> [TASK TO COMPLETE] Within the material below, find each line bearing the word "from" and present it.

> [GIVEN INFORMATION]
○ ○ ○ ○ ○ ○ ○

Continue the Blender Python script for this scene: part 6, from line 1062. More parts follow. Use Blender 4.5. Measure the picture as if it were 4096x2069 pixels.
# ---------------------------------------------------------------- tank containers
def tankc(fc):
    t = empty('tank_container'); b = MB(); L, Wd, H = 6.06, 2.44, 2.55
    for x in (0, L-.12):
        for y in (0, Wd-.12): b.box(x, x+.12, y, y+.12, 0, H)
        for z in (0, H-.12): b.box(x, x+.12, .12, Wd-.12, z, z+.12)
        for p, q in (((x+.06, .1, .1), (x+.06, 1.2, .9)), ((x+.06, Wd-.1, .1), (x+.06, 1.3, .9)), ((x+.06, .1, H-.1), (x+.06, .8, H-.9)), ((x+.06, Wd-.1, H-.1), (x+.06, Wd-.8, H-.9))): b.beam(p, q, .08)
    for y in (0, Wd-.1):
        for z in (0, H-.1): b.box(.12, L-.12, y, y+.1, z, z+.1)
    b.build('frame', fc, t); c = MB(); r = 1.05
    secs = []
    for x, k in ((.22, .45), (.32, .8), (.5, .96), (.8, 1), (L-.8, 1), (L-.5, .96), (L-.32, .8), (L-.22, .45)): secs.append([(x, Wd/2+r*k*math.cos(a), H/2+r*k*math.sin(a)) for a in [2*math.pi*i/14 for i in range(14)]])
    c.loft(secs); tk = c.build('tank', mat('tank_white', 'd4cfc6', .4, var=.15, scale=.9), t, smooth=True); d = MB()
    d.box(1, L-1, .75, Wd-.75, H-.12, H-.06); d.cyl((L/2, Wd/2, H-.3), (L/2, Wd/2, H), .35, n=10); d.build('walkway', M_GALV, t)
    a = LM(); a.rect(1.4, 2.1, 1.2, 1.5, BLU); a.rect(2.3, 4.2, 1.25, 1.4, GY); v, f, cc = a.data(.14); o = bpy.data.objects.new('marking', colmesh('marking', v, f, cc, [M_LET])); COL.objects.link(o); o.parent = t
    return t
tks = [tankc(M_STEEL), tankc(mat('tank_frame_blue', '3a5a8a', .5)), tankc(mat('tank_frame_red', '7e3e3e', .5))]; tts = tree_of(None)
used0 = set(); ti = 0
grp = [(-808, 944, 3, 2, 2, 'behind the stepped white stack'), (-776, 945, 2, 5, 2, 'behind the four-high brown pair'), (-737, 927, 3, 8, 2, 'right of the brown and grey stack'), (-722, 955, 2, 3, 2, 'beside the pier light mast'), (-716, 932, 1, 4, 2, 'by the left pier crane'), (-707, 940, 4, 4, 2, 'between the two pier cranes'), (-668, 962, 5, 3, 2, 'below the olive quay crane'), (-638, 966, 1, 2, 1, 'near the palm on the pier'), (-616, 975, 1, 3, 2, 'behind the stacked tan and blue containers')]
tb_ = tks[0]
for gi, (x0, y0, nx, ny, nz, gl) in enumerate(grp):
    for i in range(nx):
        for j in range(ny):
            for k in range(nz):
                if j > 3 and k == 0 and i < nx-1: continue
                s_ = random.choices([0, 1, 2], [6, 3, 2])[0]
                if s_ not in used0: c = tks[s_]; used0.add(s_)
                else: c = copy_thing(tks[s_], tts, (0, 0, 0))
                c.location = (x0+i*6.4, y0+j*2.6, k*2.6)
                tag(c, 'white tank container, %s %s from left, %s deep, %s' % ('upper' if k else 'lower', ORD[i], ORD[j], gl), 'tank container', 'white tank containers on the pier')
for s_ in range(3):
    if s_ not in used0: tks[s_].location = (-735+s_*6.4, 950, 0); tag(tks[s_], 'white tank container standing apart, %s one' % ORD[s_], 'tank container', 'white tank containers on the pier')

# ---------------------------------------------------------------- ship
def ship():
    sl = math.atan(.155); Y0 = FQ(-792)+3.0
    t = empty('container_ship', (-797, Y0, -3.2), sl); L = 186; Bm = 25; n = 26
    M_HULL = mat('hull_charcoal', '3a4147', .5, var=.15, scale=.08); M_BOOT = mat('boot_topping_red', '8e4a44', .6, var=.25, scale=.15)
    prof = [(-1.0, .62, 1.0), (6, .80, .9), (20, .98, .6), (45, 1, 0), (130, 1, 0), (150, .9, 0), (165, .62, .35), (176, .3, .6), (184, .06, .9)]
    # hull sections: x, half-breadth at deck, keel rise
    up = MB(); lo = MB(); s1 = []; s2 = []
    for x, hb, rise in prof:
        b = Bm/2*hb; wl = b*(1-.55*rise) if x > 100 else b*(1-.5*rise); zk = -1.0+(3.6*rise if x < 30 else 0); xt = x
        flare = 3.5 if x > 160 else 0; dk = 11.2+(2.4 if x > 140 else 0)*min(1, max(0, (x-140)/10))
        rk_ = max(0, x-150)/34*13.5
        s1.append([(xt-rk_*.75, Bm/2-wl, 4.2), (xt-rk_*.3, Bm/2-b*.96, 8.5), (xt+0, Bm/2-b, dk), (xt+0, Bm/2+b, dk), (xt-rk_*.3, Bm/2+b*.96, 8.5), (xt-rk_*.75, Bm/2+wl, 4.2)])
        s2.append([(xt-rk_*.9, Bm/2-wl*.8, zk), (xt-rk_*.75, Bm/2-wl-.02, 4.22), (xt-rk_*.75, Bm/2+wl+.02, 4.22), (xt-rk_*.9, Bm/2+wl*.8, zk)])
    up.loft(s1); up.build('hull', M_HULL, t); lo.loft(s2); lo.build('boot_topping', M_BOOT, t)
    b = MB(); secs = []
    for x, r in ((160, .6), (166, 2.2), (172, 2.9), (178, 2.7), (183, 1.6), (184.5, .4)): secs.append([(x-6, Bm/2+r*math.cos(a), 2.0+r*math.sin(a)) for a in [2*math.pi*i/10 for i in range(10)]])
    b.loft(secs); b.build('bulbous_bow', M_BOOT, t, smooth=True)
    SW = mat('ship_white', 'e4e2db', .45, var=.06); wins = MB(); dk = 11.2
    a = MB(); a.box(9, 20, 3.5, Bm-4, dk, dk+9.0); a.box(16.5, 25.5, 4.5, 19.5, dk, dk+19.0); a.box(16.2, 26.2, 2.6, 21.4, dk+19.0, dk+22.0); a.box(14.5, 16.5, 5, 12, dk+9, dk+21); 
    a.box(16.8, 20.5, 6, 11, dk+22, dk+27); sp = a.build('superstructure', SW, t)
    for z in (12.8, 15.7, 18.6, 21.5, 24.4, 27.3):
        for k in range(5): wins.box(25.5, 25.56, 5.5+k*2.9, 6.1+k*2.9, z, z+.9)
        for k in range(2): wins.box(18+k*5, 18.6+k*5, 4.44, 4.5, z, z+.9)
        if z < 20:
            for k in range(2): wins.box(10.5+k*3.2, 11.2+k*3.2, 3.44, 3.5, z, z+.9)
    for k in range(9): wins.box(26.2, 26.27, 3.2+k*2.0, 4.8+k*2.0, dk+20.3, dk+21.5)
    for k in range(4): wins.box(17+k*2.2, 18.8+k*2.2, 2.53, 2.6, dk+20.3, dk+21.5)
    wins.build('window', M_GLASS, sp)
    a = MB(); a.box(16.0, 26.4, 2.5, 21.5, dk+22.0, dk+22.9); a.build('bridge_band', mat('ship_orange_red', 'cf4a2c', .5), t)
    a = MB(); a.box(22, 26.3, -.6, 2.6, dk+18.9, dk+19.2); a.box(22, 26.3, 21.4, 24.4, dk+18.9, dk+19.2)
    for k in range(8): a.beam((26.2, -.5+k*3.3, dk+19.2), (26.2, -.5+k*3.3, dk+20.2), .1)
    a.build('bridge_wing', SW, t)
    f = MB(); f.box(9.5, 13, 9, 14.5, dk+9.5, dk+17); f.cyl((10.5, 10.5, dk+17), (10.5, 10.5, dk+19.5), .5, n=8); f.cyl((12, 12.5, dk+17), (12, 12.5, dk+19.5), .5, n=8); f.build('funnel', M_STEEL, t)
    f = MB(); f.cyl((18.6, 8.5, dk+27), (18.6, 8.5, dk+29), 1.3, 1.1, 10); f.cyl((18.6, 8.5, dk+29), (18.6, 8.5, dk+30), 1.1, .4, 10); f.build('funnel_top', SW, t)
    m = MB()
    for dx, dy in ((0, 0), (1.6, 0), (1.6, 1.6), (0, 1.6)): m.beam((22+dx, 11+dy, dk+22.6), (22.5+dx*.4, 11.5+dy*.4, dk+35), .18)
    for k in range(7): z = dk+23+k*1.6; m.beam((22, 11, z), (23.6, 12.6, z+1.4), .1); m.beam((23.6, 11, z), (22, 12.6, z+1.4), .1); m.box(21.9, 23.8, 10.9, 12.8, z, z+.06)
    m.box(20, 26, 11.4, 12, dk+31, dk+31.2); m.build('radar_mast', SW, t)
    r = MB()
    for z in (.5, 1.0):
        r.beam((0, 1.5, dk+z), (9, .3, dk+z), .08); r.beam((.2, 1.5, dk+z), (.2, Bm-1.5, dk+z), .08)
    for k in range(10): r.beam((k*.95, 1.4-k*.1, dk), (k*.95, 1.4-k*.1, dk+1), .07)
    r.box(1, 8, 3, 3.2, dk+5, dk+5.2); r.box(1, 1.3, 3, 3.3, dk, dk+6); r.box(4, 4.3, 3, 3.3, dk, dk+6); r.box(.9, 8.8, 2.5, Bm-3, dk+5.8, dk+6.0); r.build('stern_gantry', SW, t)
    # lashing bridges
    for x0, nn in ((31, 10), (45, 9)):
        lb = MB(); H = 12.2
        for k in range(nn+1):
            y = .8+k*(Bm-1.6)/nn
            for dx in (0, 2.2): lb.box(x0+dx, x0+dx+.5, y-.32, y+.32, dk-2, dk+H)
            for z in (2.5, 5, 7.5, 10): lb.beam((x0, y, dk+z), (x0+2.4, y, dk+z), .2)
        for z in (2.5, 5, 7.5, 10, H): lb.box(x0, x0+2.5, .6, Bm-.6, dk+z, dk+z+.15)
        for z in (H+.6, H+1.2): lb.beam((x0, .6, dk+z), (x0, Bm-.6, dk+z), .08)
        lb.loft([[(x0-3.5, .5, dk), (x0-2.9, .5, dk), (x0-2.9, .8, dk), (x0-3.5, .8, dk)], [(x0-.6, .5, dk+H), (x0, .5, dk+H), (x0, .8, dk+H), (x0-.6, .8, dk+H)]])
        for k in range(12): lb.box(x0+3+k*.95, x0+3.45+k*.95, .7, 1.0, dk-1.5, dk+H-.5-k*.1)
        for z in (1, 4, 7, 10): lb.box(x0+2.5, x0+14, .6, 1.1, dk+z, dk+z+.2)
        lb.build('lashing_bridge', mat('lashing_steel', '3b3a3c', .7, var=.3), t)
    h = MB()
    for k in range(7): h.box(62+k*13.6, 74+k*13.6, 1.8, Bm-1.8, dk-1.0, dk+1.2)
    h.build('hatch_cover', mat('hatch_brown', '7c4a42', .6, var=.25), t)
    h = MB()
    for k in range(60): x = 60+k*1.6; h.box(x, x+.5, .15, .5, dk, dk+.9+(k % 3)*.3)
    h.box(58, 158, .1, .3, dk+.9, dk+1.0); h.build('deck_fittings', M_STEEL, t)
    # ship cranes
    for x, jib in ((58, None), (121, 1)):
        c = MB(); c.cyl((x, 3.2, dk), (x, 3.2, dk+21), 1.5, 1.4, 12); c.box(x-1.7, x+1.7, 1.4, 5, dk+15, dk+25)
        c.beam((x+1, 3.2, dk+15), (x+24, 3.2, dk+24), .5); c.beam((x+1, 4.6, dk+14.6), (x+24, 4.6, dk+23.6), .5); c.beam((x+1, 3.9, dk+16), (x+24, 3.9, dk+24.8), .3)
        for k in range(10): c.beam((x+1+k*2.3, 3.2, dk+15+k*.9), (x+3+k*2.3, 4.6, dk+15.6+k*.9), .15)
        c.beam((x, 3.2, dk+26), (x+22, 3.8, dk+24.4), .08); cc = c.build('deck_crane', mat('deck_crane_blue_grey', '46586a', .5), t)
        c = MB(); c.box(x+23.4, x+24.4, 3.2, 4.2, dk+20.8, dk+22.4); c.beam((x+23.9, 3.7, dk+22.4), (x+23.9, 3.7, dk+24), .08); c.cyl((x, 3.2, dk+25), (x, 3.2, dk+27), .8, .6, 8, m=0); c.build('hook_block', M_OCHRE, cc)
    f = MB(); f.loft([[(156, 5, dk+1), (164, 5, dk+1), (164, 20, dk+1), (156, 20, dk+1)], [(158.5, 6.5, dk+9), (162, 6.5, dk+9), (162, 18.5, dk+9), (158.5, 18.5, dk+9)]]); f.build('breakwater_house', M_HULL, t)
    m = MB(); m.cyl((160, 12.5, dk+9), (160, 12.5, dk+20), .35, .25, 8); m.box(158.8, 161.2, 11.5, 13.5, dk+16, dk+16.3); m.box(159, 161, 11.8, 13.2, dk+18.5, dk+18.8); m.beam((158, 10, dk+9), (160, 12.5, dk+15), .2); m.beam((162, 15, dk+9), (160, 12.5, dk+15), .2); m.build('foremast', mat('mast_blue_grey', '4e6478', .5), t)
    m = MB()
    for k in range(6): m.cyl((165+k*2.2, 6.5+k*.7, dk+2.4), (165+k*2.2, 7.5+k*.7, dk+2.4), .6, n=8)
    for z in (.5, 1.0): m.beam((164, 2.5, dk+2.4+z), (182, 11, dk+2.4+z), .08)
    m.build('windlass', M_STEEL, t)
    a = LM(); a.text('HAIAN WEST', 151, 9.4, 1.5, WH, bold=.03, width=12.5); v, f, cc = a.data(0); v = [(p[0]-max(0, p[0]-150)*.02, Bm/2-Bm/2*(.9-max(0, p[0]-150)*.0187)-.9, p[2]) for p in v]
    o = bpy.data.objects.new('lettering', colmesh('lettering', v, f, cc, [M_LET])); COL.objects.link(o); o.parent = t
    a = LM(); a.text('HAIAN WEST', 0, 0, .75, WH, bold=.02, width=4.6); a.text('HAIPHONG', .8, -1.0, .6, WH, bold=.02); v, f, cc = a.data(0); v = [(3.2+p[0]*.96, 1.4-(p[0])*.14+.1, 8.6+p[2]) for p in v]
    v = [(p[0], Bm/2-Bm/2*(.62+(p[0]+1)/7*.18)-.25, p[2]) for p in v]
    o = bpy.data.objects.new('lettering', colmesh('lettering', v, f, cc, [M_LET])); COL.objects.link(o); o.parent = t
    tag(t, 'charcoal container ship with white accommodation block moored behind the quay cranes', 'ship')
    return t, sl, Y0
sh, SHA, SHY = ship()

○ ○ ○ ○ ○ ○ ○

> [FINISHED TASK]
Continue the Blender Python script for this scene: part 6, from line 1062. More parts follow. Use Blender 4.5. Measure the picture as if it were 4096x2069 pixels.
                tag(c, 'white tank container, %s %s from left, %s deep, %s' % ('upper' if k else 'lower', ORD[i], ORD[j], gl), 'tank container', 'white tank containers on the pier')